Unbeknown to her, she had naturally reverted to a sleep cycle believed to be standard in multiple cultures in the late Middle Ages through the early 19th century.

During that time, many people went to sleep around sundown and woke three to four hours later.

They socialised, read books, had small meals and tried to conceive children for the next hour or two before going back for a second sleep for another three to four hours.

It was only when artificial light was introduced that people began forcing themselves to sleep through the night, said Professor A. Roger Ekirch of Virginia Tech and author of The Great Sleep Transformation.

Now that many people are making their own schedules, working from home and focusing more on self-care, there has been a return for some to the idea of a segmented sleep cycle.

So are people simply reverting to their long-forgotten, natural sleep cycle? And could this be the cure for those deemed middle-of-the-night insomniacs?

Prof Ekirch, who has studied segmented sleep for the past 35 years, said there are more than 2,000 references to it from literary sources: from letters and diaries to court records and newspapers to plays and novels, from Homer to Chaucer to Dickens.

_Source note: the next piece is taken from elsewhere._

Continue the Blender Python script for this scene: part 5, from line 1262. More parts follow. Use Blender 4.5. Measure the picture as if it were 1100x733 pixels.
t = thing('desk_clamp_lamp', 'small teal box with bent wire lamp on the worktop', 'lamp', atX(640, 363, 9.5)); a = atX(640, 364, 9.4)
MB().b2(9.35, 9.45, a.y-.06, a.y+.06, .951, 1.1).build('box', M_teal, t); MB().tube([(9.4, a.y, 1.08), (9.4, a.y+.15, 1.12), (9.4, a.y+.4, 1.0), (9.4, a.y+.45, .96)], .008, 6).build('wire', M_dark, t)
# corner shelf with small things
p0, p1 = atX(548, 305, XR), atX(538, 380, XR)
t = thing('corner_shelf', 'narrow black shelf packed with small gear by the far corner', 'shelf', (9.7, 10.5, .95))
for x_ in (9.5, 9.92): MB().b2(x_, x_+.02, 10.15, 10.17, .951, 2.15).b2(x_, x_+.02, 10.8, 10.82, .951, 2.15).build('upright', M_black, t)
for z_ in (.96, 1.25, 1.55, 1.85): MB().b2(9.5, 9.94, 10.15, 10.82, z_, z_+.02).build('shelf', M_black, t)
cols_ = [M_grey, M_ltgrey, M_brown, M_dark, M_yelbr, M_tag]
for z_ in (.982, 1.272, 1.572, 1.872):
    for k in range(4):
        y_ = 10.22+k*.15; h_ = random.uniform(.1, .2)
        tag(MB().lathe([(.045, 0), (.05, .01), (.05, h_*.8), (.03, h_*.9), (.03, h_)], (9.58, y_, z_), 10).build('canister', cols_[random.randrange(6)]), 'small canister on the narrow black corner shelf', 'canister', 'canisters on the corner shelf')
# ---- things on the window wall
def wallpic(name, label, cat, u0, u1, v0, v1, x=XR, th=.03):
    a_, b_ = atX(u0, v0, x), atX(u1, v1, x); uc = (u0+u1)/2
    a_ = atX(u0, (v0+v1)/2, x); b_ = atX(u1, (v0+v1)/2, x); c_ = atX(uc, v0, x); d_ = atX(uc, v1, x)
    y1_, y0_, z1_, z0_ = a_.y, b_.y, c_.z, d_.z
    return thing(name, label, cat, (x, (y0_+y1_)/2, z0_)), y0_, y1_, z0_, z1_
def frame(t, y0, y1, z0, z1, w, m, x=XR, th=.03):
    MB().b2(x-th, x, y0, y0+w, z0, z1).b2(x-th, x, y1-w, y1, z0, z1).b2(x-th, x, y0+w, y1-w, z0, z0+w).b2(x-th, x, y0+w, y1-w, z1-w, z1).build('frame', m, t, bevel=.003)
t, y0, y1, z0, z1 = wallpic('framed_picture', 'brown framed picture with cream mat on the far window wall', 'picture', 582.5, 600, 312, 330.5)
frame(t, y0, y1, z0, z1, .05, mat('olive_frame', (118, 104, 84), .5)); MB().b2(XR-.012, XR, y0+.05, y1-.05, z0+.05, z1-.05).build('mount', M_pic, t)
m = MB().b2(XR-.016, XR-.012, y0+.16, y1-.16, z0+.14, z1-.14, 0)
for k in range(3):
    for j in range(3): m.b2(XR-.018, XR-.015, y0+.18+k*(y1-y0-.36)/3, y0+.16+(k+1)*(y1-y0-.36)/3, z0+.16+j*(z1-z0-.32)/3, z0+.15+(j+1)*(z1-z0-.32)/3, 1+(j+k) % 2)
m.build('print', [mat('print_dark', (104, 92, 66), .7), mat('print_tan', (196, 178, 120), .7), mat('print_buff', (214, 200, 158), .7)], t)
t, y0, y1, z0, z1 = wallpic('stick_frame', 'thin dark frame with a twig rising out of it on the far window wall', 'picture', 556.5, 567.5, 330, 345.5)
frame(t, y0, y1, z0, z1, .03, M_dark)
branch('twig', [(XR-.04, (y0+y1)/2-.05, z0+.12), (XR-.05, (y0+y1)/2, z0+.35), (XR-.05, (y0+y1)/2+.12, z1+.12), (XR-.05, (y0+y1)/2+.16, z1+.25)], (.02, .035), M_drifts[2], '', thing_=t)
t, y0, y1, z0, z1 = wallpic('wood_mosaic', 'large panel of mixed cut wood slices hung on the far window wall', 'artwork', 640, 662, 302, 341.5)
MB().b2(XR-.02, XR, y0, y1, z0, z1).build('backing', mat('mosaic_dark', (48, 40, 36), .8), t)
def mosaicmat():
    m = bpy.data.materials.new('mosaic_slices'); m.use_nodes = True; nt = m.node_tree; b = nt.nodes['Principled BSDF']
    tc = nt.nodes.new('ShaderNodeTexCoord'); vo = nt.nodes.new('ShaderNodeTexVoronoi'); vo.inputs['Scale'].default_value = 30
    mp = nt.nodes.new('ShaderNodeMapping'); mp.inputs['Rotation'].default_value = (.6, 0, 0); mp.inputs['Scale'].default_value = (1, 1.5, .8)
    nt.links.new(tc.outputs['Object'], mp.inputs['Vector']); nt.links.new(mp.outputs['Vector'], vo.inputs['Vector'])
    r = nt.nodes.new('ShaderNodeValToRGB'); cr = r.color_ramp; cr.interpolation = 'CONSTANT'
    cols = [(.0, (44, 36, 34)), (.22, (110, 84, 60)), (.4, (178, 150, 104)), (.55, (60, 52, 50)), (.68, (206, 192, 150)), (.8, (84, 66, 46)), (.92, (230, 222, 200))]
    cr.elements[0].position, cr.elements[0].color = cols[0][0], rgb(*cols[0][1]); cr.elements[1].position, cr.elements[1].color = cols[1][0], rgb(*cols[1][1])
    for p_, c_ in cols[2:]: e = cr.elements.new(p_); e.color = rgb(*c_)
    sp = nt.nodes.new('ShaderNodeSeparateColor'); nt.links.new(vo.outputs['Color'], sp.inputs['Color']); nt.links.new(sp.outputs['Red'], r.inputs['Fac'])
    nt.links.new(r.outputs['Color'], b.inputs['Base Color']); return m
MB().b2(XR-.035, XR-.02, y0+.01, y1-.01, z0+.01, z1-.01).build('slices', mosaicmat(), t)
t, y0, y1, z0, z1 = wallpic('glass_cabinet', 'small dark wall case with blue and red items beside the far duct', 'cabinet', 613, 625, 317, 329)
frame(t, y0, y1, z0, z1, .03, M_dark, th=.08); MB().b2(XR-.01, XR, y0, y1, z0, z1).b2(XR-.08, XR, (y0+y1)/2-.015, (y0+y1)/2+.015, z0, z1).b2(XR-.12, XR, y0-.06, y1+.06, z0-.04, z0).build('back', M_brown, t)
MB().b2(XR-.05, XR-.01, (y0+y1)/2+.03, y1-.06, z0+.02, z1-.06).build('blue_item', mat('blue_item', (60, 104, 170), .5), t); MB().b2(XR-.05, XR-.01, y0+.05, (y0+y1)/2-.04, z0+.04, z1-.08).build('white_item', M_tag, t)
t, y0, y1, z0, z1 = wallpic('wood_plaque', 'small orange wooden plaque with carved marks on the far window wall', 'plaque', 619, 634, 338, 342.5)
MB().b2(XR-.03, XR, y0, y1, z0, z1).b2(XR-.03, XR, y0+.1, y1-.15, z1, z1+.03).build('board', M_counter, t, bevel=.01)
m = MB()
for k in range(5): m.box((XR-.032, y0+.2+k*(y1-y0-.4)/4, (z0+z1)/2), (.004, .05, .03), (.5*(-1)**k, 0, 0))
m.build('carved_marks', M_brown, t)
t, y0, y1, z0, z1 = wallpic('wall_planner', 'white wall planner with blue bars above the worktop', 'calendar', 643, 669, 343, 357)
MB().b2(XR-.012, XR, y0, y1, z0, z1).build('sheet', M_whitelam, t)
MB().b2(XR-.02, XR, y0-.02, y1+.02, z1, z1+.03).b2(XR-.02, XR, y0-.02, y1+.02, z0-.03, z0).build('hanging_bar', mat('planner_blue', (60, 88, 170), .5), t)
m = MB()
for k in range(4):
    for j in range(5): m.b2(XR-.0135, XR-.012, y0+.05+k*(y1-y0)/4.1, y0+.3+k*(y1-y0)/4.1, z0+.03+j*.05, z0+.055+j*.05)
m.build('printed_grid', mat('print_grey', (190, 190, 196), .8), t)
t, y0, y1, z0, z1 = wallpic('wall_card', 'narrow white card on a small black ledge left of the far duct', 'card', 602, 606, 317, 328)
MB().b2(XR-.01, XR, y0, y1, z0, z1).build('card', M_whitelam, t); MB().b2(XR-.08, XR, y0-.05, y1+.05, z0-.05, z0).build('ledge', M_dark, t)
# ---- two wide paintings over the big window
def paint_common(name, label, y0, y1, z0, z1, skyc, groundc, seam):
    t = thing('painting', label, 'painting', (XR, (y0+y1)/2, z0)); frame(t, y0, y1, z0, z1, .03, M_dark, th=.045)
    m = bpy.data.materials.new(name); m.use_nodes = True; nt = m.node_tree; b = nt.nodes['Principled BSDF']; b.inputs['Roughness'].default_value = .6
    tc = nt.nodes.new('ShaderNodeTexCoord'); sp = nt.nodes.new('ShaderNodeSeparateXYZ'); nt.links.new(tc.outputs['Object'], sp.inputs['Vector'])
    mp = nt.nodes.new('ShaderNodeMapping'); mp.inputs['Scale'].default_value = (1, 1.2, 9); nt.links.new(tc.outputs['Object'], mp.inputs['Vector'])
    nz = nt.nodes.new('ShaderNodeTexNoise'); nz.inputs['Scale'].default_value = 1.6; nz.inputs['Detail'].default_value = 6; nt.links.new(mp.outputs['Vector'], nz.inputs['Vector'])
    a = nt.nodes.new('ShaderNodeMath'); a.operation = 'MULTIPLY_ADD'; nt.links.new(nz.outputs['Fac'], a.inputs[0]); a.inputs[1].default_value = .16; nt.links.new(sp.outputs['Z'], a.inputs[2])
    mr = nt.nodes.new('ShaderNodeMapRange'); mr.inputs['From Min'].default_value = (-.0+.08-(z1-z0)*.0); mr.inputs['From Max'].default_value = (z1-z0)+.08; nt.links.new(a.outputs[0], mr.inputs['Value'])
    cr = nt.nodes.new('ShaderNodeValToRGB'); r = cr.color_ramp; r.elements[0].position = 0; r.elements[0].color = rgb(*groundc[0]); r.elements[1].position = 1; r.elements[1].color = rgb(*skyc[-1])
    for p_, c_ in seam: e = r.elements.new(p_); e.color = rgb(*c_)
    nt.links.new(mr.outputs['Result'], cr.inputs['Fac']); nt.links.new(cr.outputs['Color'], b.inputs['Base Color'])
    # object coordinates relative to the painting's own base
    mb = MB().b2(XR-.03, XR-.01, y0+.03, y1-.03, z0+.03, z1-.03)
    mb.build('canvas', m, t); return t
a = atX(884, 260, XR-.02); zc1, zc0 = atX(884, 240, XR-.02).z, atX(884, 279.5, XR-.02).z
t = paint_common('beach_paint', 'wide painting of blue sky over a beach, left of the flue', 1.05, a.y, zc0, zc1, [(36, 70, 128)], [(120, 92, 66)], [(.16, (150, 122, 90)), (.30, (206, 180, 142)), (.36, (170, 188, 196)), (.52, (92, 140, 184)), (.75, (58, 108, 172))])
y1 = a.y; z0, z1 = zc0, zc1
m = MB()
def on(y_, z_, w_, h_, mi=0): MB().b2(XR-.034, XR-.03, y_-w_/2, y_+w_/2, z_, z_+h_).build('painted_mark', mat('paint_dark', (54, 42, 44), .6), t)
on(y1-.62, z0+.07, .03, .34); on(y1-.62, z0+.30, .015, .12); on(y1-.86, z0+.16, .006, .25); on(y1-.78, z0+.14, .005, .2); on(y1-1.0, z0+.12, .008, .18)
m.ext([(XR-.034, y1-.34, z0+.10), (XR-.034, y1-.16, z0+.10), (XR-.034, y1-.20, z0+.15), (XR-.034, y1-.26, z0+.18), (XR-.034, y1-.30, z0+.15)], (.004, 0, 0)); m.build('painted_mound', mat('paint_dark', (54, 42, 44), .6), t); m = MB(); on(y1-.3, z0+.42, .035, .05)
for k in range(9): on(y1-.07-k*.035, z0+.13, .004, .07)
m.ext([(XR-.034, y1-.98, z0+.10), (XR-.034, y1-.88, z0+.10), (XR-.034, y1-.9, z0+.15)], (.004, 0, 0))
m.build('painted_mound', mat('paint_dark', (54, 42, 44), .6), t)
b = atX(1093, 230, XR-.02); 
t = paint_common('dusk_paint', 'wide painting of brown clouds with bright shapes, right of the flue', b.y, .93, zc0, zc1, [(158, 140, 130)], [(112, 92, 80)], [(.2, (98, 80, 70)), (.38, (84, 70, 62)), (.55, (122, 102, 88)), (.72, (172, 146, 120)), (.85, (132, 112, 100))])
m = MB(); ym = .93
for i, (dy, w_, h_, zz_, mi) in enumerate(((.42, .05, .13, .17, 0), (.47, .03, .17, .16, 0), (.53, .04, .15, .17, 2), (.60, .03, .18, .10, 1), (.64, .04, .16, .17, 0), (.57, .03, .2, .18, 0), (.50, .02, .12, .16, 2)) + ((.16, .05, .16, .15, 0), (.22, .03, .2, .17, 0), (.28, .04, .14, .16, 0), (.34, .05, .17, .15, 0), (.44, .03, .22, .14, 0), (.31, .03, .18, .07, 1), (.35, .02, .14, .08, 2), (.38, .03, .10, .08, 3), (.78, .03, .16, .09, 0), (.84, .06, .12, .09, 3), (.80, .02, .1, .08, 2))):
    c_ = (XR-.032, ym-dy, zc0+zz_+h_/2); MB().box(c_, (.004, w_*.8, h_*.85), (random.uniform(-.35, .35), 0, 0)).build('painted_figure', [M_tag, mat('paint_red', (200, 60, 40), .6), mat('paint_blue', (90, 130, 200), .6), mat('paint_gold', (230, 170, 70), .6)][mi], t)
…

“The phenomenon went by different names in different places: first and second sleep, first nap and dead sleep, evening sleep and morning sleep,” said Professor Benjamin Reiss of Emory University who wrote Wild Nights: How Taming Sleep Created Our Restless World. He said rather than being a choice at the time, this was simply something that people did, as it fit agricultural and artisanal patterns of labour.

The wakeful period was also believed to be a prime time for taking potions and pills and for aiding digestion, Prof Ekirch said.